Back in the days of “Web 1.0” the internet was a vast and unexplored frontier, ripe with untapped potential. While the internet provided an entirely new way for people to access, distribute, and experience information, in 1996 nobody really knew how to create “web experiences” that unlocked that potential.
Legions of print designers applied their knowledge of graphic design and print design to the Internet, giving rise to the phenomenon of brochureware. Some designers applied immersive spatial metaphors to the web, like the famed SouthWest Airlines homepage circa 1996. And who can forget those web sites where pages had the look and feel of pages from a book. Regardless of the model, the strategy was similar; borrowing. We first borrowed models we understood, found our footing and were then able to invent new and more sophisticated ways to express information in a this new context of the web.

Art movements have followed a similar arc. A favorite example was the transition between Medieval and Renaissance Art.

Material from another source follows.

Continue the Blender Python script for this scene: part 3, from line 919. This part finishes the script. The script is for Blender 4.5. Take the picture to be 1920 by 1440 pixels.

A defining characteristic of Medieval art was it’s lack of dimensionality. Artisans from the Middle Ages hadn’t figured out how to represent form in perspective. Subsequently the work was highly symbolic and representational. It remains valuable and interesting work. However, from an art-making perspective, Medieval art is a study in abstraction. Artisans from the Medieval period lacked the art making methods to represent form in the way humans visually perceive it.
In contrast, Renaissance art celebrated the discovery of perspective techniques such as foreshortening, chiaroscuro and the use of balance and proportion in the art-making process. Artists like Leonardo da Vinci, Michelangelo and Raphael became masters of depicting form in a way that closely mirrored how humans perceive it. Humans were always able to perceive volume and spatial relationships, but it wasn’t until artists of the Renaissance discovered and honed perspective techniques that artwork reflected these qualities.
Data is similar to physical form in that it has perspective. We think about it along lines of place, time, and social dimensions… yet mobile applications rarely allow us to truly experience the multi-dimensional aspects of information. Instead, similar to Medieval art, mobile applications flatten data. Users are forced to either burrow deeply into single application or pogo stick across a host of lightweight applications, often with no through lines for the data. As we begin to prism data through more and more devices - televisions, car dashboards, screens in public spaces - the application model becomes brittle. It locks us into a way of thinking about information that doesn’t accurately represent the multi-dimensional ways we perceive and use it.
What if the app stores and “wild west” application development we’re seeing today in the mobile space is a re-enactment of the evolution of the web? What if mobile applications we download through Apple’s app store are the “brochureware” of what we will experience five years from now? What if applications are a borrowed and broken model we’ll ride out until the “perspective techniques” of data representation and manipulation in a mobile context are discovered and celebrated.
If applications go away, what will replace them? Compelling data visualizations? Adaptive interfaces? I’m not sure, but I’m curious to hear your thoughts…
There are 4 comments on this idea.
Like the idea of the mobile being a lens to see the world in different ways. An overlay. You put the mobile in front of something and it tells you or shows you things you never thought of. It changes your perspective on things, people and places.
Think other smart folks have started to work on the tech to make this happen.
This was a very interesting article and I am not sure I can answer the final question but I do have a thought about Mobile Apps. I think they are to desktop applications what Twitter is to conversations. A mobile app is really all about ease and convenience and, I don’t believe, they will completely replace larger applications that will exist on desktops or “in the cloud”.
Really interesting post—and agreed, the web flattens.
But careful when you talk about art history!
A defining characteristic of Medieval art was it’s lack of dimensionality. Artisans from the Middle Ages hadn’t figured out how to represent form in perspective. Subsequently the work was highly symbolic and representational.
They didn’t WANT to represent the world as we see it in the middle ages - it’s not that they hadn’t figured it out. If they had wanted to represent the world as we see it—in three dimensions—they would have!